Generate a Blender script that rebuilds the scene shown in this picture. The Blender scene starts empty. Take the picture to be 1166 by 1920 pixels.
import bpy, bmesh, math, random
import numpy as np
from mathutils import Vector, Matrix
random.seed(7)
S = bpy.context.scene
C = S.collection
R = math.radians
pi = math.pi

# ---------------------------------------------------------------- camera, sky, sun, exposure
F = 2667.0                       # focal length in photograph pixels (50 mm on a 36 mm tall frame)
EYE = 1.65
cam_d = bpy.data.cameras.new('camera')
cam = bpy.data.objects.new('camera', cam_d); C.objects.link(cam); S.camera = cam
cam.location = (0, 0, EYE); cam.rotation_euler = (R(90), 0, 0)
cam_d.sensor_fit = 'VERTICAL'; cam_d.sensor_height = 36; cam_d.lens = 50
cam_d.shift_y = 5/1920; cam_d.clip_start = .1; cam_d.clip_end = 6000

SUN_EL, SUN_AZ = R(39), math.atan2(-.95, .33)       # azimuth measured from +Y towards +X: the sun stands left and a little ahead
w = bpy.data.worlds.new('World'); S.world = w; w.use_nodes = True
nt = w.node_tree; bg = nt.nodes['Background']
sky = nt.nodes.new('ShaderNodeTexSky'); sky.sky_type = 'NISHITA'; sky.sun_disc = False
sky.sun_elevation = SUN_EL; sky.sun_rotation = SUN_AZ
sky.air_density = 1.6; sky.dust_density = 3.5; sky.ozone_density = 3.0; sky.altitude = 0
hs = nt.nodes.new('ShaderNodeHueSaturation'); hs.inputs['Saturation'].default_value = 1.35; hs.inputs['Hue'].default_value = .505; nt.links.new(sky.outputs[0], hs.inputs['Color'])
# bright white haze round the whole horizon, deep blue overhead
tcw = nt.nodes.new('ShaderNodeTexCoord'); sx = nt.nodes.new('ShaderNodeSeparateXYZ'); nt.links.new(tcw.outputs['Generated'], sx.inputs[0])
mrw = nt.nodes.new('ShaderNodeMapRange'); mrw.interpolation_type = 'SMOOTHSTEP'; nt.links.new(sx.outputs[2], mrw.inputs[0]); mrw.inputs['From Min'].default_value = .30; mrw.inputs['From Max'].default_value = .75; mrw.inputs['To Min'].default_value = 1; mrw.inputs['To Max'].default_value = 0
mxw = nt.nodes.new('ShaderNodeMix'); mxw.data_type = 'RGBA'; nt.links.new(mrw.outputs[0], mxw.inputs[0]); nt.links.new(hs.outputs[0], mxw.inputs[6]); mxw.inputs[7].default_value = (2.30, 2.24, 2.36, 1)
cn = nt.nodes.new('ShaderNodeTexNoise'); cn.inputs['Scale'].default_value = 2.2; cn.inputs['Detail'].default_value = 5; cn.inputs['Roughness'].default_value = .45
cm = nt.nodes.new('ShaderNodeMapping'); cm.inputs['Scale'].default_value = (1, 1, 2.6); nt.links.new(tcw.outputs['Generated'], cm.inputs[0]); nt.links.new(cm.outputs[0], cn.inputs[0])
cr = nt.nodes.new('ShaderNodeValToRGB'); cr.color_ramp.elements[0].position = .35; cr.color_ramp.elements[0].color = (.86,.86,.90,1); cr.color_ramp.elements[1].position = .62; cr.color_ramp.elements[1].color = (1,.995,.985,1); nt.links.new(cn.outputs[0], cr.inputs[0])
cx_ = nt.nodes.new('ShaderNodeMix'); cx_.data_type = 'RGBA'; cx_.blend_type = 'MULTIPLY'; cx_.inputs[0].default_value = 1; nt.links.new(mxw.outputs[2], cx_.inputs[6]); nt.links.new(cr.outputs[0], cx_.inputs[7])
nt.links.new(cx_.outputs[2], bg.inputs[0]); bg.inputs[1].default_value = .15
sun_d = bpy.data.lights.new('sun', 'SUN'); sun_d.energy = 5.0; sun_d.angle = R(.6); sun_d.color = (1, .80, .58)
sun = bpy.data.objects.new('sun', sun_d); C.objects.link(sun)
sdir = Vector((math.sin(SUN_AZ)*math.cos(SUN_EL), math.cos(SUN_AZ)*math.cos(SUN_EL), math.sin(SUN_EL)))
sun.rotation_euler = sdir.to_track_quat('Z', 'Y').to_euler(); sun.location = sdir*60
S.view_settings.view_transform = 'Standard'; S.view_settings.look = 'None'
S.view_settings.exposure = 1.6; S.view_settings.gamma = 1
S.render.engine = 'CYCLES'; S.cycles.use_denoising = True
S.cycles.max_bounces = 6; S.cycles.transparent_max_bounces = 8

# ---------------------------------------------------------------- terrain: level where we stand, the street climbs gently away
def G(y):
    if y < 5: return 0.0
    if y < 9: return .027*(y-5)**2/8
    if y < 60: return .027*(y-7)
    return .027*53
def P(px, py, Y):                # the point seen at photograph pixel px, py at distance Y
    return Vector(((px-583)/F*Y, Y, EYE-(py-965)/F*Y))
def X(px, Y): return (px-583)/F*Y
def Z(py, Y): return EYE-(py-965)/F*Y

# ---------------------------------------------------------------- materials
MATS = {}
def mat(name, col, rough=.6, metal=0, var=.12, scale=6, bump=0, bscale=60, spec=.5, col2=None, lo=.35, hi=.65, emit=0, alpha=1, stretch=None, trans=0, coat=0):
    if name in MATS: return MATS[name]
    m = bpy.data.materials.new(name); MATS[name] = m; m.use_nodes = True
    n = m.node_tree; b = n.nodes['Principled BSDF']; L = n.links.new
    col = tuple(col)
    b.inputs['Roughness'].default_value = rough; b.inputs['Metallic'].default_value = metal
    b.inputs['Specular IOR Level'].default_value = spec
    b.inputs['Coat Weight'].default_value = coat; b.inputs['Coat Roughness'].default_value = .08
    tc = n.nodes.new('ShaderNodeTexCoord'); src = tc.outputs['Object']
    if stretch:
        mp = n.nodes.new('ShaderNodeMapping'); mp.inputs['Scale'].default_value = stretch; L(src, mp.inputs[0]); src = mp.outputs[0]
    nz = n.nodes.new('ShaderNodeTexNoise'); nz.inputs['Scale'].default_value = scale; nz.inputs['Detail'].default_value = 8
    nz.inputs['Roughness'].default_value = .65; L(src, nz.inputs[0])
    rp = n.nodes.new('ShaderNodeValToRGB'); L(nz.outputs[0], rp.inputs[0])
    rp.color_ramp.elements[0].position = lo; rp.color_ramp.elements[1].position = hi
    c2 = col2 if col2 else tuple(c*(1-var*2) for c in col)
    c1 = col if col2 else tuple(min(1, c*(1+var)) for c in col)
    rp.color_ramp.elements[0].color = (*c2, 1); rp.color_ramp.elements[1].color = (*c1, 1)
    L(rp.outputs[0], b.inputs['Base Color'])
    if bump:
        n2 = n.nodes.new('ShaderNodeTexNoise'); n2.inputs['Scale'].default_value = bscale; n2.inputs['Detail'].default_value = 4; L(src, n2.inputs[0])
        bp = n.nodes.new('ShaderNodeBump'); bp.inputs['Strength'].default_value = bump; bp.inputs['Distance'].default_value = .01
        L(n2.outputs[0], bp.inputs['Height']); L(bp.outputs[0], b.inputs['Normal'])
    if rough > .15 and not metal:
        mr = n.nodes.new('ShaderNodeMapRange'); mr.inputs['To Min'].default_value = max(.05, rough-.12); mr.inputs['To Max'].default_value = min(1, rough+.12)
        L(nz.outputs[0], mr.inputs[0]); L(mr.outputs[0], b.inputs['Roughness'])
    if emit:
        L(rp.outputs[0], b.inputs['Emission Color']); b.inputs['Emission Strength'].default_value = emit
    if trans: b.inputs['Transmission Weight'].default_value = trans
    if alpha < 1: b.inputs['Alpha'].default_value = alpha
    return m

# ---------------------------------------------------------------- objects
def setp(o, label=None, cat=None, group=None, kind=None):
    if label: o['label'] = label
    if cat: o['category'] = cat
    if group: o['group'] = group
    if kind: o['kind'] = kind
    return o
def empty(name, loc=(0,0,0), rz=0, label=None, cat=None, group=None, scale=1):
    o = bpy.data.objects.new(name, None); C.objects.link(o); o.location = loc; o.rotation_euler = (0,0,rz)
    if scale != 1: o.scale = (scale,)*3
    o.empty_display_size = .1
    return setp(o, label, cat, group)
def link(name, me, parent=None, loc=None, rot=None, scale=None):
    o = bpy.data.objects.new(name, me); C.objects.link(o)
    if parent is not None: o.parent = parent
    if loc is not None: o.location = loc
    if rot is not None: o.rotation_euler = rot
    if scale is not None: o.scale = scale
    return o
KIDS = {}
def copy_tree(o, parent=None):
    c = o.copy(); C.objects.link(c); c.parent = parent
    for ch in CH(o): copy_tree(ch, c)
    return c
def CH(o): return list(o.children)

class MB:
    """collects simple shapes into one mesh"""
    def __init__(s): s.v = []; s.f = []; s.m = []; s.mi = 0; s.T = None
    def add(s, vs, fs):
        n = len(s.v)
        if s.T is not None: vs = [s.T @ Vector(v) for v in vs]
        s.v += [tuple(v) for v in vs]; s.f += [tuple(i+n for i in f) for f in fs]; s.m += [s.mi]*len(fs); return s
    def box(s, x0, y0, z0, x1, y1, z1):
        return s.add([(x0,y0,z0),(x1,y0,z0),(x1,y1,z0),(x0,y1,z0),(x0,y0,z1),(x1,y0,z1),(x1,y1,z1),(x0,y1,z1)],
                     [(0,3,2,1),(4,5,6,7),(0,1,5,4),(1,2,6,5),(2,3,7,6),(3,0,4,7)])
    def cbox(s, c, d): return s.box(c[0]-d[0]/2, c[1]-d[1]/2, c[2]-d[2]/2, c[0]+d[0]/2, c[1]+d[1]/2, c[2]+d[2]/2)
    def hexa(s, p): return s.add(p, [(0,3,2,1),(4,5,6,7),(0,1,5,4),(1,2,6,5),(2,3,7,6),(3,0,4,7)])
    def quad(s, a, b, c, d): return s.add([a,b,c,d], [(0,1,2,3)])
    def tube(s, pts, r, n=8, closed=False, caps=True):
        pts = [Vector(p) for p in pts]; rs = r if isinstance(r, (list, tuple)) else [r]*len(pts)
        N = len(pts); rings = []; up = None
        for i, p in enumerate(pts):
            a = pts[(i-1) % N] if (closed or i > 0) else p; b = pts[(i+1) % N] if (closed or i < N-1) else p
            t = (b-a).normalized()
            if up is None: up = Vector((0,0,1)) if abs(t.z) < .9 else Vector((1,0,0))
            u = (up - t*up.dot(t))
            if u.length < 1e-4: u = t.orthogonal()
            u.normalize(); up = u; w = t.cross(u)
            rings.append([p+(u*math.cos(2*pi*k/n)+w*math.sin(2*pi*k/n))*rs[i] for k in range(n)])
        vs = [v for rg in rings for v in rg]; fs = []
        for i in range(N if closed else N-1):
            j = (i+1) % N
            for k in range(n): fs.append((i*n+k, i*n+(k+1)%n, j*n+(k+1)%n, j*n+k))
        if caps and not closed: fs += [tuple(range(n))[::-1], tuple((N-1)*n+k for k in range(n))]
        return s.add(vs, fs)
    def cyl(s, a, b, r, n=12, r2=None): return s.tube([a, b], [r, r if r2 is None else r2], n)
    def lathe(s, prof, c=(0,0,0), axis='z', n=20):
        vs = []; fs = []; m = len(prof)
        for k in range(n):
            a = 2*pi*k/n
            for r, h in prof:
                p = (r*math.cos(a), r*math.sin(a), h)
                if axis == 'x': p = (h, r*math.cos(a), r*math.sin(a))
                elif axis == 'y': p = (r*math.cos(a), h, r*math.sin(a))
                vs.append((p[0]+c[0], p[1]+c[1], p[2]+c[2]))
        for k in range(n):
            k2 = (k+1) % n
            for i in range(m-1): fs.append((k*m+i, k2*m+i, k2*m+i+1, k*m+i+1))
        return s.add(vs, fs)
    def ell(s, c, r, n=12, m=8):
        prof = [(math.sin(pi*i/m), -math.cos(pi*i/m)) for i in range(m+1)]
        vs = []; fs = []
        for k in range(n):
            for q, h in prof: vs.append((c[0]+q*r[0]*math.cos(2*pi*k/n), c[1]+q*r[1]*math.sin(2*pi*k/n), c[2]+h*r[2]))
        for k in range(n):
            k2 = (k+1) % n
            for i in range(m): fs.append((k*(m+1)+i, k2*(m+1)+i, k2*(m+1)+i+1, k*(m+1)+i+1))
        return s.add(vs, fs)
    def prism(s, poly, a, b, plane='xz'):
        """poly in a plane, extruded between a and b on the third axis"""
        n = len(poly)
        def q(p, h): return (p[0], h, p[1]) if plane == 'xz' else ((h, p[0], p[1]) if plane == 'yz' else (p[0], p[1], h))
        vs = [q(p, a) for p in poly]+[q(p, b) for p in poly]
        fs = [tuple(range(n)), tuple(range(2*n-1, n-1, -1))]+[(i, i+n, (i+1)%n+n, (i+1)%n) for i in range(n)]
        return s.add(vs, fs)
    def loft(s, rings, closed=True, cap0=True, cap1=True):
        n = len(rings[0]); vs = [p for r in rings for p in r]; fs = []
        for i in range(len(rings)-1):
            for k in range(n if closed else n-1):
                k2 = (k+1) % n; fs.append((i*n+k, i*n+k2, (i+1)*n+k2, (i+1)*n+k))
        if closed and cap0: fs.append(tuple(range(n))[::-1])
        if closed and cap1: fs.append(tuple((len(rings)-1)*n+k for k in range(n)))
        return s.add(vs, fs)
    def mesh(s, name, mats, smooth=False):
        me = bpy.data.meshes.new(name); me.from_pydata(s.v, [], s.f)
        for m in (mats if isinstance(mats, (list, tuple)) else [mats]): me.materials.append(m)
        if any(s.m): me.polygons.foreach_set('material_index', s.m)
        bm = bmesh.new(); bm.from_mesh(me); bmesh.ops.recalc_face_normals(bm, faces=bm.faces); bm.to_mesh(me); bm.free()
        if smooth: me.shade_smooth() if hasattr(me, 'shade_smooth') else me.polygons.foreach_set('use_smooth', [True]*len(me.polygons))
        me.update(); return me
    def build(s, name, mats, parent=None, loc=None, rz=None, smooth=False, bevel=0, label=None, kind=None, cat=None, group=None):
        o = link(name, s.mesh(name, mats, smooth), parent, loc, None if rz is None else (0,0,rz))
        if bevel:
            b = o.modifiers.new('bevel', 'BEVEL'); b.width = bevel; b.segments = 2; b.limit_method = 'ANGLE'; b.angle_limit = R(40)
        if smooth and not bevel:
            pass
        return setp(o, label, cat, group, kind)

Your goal
Pick out each line in the material containing "scene".

Written answer
Generate a Blender script that rebuilds the scene shown in this picture. The Blender scene starts empty. Take the picture to be 1166 by 1920 pixels.
S = bpy.context.scene